As public awareness of what cap and trade would cost American consumers has grown, the bill’s sponsors have responded not by amending their proposals, but by trying to fool the public with shifting terminology. Senator Kerry at one point renamed gasoline taxes “linked fees.” Sen. Lieberman remarked in April that he was dropping the phrase “cap and trade” in favor of “emissions reduction targets,” going so far as to joke about the in-name-only difference by asking a reporter “Remember the Artist Previously Known as Prince?”
“Lieberman is not the only one playing word games,” said CEI Senior Fellow Marlo Lewis. On-again, off-again co-sponsor Lindsey Graham recently said in an interview that he no longer considers the Kerry-Lieberman legislation either a cap-and-trade bill or a global warming bill because “There is no bipartisan support for a cap-and-trade bill based on global warming.”
“So, because climate alarm and cap-and-tax are no longer polling well, Graham now pretends he can change the bill’s nature simply by rebranding it. I’ve got news for these guys,” said Lewis. “Everybody knew it was Prince even before the Artist Formerly Known As changed his name back to plain old Prince. An energy tax by any other name is just as foul.”
Appendix B: IER Press Release, “Wall Street Wins with Cap-and-Trade, Consumers Lose”
Washington, DC – As Senators John Kerry (D-Mass.), Lindsey Graham (R-S.C.) and Joe Lieberman (I-Conn.) prepare to unveil their much-awaited global warming legislation, many Americans find themselves wondering who will benefit from the proposal. Well, after a quick search of newspapers from the past few years, it’s obvious who wins and who loses: Wall Street wins, consumers lose. Following are a few selected articles that paint an abundantly clear picture of what’s at stake and why specific rent-seeking corporations are aggressively lobbying for implementation of energy rationing legislation.

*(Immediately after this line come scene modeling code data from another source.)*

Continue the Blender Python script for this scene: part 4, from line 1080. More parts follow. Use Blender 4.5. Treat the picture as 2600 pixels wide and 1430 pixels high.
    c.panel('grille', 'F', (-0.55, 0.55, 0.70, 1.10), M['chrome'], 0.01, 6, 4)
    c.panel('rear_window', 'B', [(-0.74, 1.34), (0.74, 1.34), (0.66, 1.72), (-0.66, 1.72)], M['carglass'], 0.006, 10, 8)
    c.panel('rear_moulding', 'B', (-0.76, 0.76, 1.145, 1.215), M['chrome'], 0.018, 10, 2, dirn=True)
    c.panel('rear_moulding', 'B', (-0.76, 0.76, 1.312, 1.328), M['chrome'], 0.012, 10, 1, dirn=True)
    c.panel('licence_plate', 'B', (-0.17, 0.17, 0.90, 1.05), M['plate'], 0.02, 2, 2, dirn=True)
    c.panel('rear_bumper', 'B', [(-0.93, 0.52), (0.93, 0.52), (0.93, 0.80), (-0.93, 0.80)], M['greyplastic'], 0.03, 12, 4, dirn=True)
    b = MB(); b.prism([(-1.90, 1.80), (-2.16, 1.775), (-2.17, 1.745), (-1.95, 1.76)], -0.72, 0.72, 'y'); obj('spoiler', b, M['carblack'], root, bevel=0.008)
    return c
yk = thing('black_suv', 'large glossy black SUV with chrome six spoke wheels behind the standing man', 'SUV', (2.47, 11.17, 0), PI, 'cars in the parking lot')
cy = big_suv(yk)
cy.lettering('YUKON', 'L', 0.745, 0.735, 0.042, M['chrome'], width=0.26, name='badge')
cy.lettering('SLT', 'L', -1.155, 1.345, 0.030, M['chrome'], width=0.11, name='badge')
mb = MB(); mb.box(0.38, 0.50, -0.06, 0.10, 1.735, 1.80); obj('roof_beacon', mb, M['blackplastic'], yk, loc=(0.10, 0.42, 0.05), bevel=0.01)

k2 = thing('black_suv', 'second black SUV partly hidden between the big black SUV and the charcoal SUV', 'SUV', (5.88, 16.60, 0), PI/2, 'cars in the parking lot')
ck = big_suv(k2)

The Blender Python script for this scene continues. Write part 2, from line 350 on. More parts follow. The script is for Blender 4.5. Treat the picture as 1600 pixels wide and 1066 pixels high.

It’s also important to note that while this trio of senators has been working for months—over six to be exact—behind closed doors with many of the companies and trade associations mentioned below, the American consumer, who will inevitably foot the bill through higher energy and electricity prices, was absent from the negotiating table.
While Sens. Kerry, Graham and Lieberman have publicly distanced themselves and their legislation from the House-passed Waxman-Markey legislation, their proposal, at its core, will achieve the same goal: it will artificially increase the price of coal, oil and natural gas through added legislation and regulation.